I woke up that next morning, feeling almost excited and extremely relieved despite the fact that it was only a dream. I looked down at my hand, the absence of an engagement ring slapping me back into reality. The excitement of course is understandable. The relief? That deserves some explanation.

It's been awhile since I've been to a wedding. But this summer broke my streak of absence and on one of the hottest days of early summer I found myself standing next to my best friend as she was preparing to get remarried to Mr. Right. I soaked in the white dress, the pearls, the flowers. It was everything a wedding should be and more. There is something to be said about the importance of those actually taking the wedding vows. This couple in particular is really meant to be together.

This is exactly how I feel about Thumper. Deep down in my gut, I feel like this is the person I am meant to be with forever. And despite the happiness we both feel when we're together, we never address the future. And although I don't imagine that he is the type of person who never wants to get married, I often wonder if maybe that is why the subject is never brought up. But then there is a part of me that gently reminds myself about the person in question. This man is still trying to sort through, school and a career. His mind is a bit too preoccupied with the here and now to be worried about something as distant as marriage.

It would be easy too, I suppose, to get that relief that I'm seeking.
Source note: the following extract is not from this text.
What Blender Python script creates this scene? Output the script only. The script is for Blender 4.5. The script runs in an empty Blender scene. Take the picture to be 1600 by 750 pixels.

It's really quite simple. I could just ask! But here too we go back to my "I love you" phobia. For a few months I had found myself saying it, only to be followed by silence. I hate to assume anything so I really had no idea if he felt the same. I was dying to just ask him - do you or don't you? But then after seeking advice from Voo Doo Number Lady at work, I figured that I'd just give him his space and allow him to tell me his feelings when he was ready. In the end I was beyond glad that I didn't pressure him and when he finally told me how he felt, it was better than me asking.

Thus I think this is one of those subjects better left for a rainy day and a more open mind.